Confounding the Australian stereotype, I’ve never been a great drinker - something of an impediment in a nation where no social, cultural, political, financial, familial, emotional or, frequently, sexual transaction is regarded as truly concluded without all parties downing one or more tumblers of icy tonsil-numbing lager.
Even in wine-loving France, my intake has remained modest, so there was no temptation to follow those friends who accepted the “Dry January” challenge of giving up alcohol entirely for that month. (Those who stopped by over the weekend to slake their thirst didn’t exactly reach for the first glass with trembling hands but one did feel there was little chance of their abstinence surviving until Valentine’s Day.)
I’ve watched with the helplessness of the unaddicted as friends drank themselves to death. If that wasn’t education enough, a visit paid to Finland in midwinter would have done the trick. Despite government control of alcohol, legally available only from distribution points that are less like bottle shops than post-offices, the Finns consume on an Olympian scale. The friend who showed me around Helsinki in a frozen February steered me past frequently belligerent drunks who slumped in doorways, some lacking extremities lost to frost-bite.
Ready to tout France as admirably abstemious by comparison, I was surprised to read that, according to its Ministry of Health, alcohol is responsible for 49,000 French deaths every year, and, across Europe, seven percent of all premature illnesses and deaths.
So what is the government doing about this?
Well, there we have a problem. Because the French wine industry, rightly regarded as a national treasure, is large and vocal; even more so since consumption has been declining for years, not only locally but across the world, as young drinkers switch to cocktails and fruit-juice-based “alcopops”.
Last summer, there was talk of raising taxes on wine to combat binge drinking, but President Macron’s losing his majority made that politically unwise and, probably, unachievable. Nobody has forgotten the Gilets Jaunes protests of a few years back, with bonfires in the Champs-Elysèes and near-anarchy in the streets as the rural majority protested an increase in the cost of petrol.
Hence the government's somewhat tentative policy on inebriation. (Well, when I say “policy”, it’s more of a recommendation.) Limit yourself, they suggest, to two glasses of wine (or equivalent) per day, and don’t drink every day.
Seriously?
For the national response, look no further than the French supermarkets’ sprawling wine and spirit departments, and the cartes de vins of restaurants; as large, if not larger, than the menu. No aperitif before lunch? No bottle (or two?) of bordeaux or bourgogne with the meal? No cognac with coffee? Une carafe d’eau, m’sieur? One can imagine the waiter’s withering sneer.

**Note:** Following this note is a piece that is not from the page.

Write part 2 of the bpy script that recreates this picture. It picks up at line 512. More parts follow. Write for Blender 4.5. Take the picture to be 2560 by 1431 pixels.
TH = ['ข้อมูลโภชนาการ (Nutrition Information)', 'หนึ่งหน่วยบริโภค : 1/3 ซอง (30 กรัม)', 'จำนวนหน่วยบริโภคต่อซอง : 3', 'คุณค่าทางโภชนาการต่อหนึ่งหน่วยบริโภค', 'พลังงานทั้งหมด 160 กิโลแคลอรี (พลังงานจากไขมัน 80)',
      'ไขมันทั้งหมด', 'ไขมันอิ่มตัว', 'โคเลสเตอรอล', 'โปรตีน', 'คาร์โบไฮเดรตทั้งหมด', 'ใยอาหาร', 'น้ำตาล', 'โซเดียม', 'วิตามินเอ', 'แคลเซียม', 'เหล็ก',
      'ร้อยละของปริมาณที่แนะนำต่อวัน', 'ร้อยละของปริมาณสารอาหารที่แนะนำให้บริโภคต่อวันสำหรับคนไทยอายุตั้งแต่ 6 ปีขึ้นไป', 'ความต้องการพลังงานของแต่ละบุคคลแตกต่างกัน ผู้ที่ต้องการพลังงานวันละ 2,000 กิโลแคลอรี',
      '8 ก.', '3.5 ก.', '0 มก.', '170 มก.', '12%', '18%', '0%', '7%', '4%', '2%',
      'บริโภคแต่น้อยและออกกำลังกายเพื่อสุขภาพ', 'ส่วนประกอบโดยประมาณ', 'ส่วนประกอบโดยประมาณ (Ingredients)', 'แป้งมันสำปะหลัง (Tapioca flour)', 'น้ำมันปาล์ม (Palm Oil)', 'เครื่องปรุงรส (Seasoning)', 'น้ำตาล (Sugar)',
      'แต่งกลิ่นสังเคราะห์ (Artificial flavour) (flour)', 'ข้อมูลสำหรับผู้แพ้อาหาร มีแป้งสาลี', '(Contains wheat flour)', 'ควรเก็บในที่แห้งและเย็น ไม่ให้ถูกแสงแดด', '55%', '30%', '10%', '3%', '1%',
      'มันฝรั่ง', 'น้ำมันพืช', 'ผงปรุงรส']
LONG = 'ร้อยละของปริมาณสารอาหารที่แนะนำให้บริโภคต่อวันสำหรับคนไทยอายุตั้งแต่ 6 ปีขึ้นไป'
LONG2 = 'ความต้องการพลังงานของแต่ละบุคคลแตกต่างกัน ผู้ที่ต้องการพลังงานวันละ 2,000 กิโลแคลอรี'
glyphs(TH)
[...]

To be fair, French officialdom doesn’t exactly condone drinking to excess. To be in “a state of manifest drunkenness” in a public place in still a crime. But the maximum punishment is a €150 fine; not exactly a major deterrent. And whether you’re charged is up to the police, who are notoriously lenient in such matters. As for breathalyzers for drivers or designated blood-alcohol levels ….well, can we get back to you on that?
I’m probably betraying some innate cultural prejudice but, in my experience, the worst drinking to take place in Paris and, indeed, across continental Europe, is done by visitors; specifically the louts from Britain and elsewhere who invade during football season. If the French do drink to excess, they are generally quiet about it. Another expatriate, the American poet Marianne Moore, set down in her poem Silence some rules about such behaviour which the French largely respect and the rowdier visitors might ponder.
“….My father used to say….. ’The deepest feeling always shows itself in silence;
not in silence, but restraint.’
Nor was he insincere in saying, ‘Make my house your inn.’
Inns are not residences.”
As you know, I lived in Dublin for a few years. It had a lively pub culture but most of the drinkers I met were higher on talk than alcohol. The closest I came to being inebriated was in Cork, when I served on the jury of its Film Festival. As the event was underwritten by the Guinness brewing family, alcohol was plentiful and cheap. I'd never been a juror where the first screening of the day couldn't begin until the cocktail cart arrived and its contents had been sampled.
This is interesting John, as the Irish are often viewed as the heaviest drinkers in the world! And places like Dublin in particular play on it by promoting fun filled drinking at exorbitant prices to tourists.